Why Do Senate Republicans Want To Help Democrats Raise the Debt Limit–Again?
A dozen years ago, I sat in a strategy meeting in an ornate suite in the U.S. Capitol. House Democrats were about to bring to the floor a bill that would raise the deficit by hundreds of billions of dollars, one element of their plan to ram through Obamacare.
When one person suggested that House Republican leaders rally Tea Party groups to ensure all Republican members oppose the legislation, another aide thought such a move unwise, fearing a whipping operation against the bill would prove ineffective.
The response: “So in other words, your strategy is to lose in the most efficient manner possible.” Which pretty much describes Republican leaders’ perpetual strategy—then, now, and most always.
That mantra explains news reports prior to the Thanksgiving holiday suggesting Senate Republican leaders were working on an arrangement with Democrats, and Majority Leader Chuck Schumer, D-N.Y., that would allow Democrats to raise the debt limit in December for the second time in three months. Most Republican lawmakers want to see the debt limit raised, and are perfectly willing to make it easy for Democrats to increase the limit—so long as Republicans don’t have to take public responsibility for their complicity in this corrupt bargain.
Debt Limit Leverage and Hostages
Consider the following:
- The national debt has approached $29 trillion—that’s $29,000,000,000,000—with no signs of slowing down.
- Democrats continue to work to ram through a massive spending bill (a.k.a. “Build Back Bankrupt”) that the Congressional Budget Office concluded will raise the debt—and further stoke rising inflation—by $791.6 billion in its first five years
- Given the Senate’s current rules and makeup, Democrats have virtually no leverage to raise the debt limit on their own. Republican lawmakers keep claiming Democrats have the votes to raise the debt limit themselves, but for procedural reasons (explained in detail here), that statement simply is not true. Absent an agreement with Republicans, Schumer has but two options: Abolish the Senate filibuster—which Sens. Joe Manchin, D-W.V. and Kyrsten Sinema, D-Ariz., have said they will not do—or allow a default. That’s it.
- Senate Minority Leader Mitch McConnell, R-Ky., has previously supported tying the debt limit to other legislation, saying in 2011 that the debt limit represented a “hostage worth ransoming.”
- House progressives spent the past three months holding the infrastructure bill that McConnell supported hostage, insisting that “moderate” Democrats pledge to vote for Build Back Bankrupt before allowing the legislation to pass the House—this after McConnell in June demanded that Democrat leaders would not hold the bill hostage.

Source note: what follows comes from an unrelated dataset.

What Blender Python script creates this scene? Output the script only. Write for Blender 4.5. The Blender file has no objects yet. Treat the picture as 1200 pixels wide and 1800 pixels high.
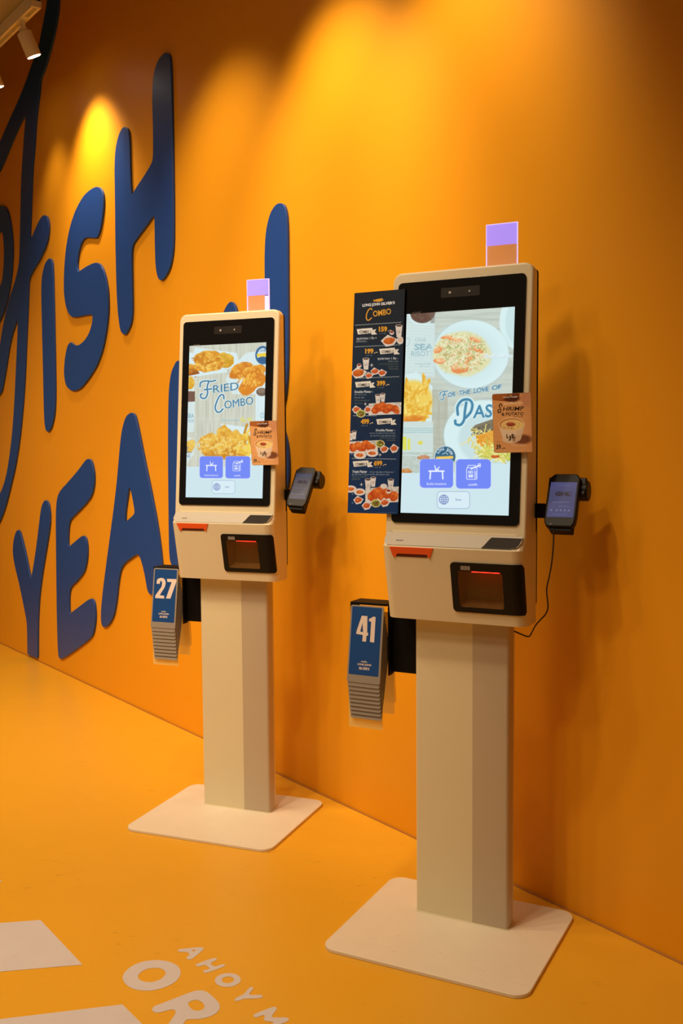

Given all these elements—rising debt, strong Republican leverage over the debt limit, and recent history giving Republicans every reason to hold out for legislative concessions—what does McConnell want to do? To judge from the press reports, give Democrats a streamlined process for approving a debt limit increase—without receiving any substantive concessions in response.
Where’s the Fight?
But an accelerated process for Democrats to raise the debt limit won’t just affect that issue. The debt limit represents one of the “must-pass” pieces of legislation Congress needs to clear by year’s end—the same deadline Democrats have set to pass the Build Back Bankrupt legislation.
Any time on the Senate floor that Democrats have to spend passing the debt limit represents time they’re not passing the multi-trillion-dollar spending bill. Conversely, making the debt limit easier for Democrats to pass will only enable and empower them to pass Build Back Bankrupt as well, a point that Sen. Elizabeth Warren, D-Mass. made after the last debt limit fight in October.
It would be one thing if McConnell and Senate Republicans agreed to speed up the debt limit process in exchange for assurances from the likes of Sinema and Manchin that they would rebuff efforts by Schumer to pass Build Back Bankrupt in December (or ever, for that matter). But giving up on the debt limit without any substantive concessions on the spending bill makes a mockery of McConnell’s July claim to put up “a hell of a fight over what this country ought to look like in the future” with respect to Build Back Bankrupt.
Here as before, Republican leaders want to lose in the most efficient manner possible. It’s enough to make conservatives despair for actual leadership in Washington.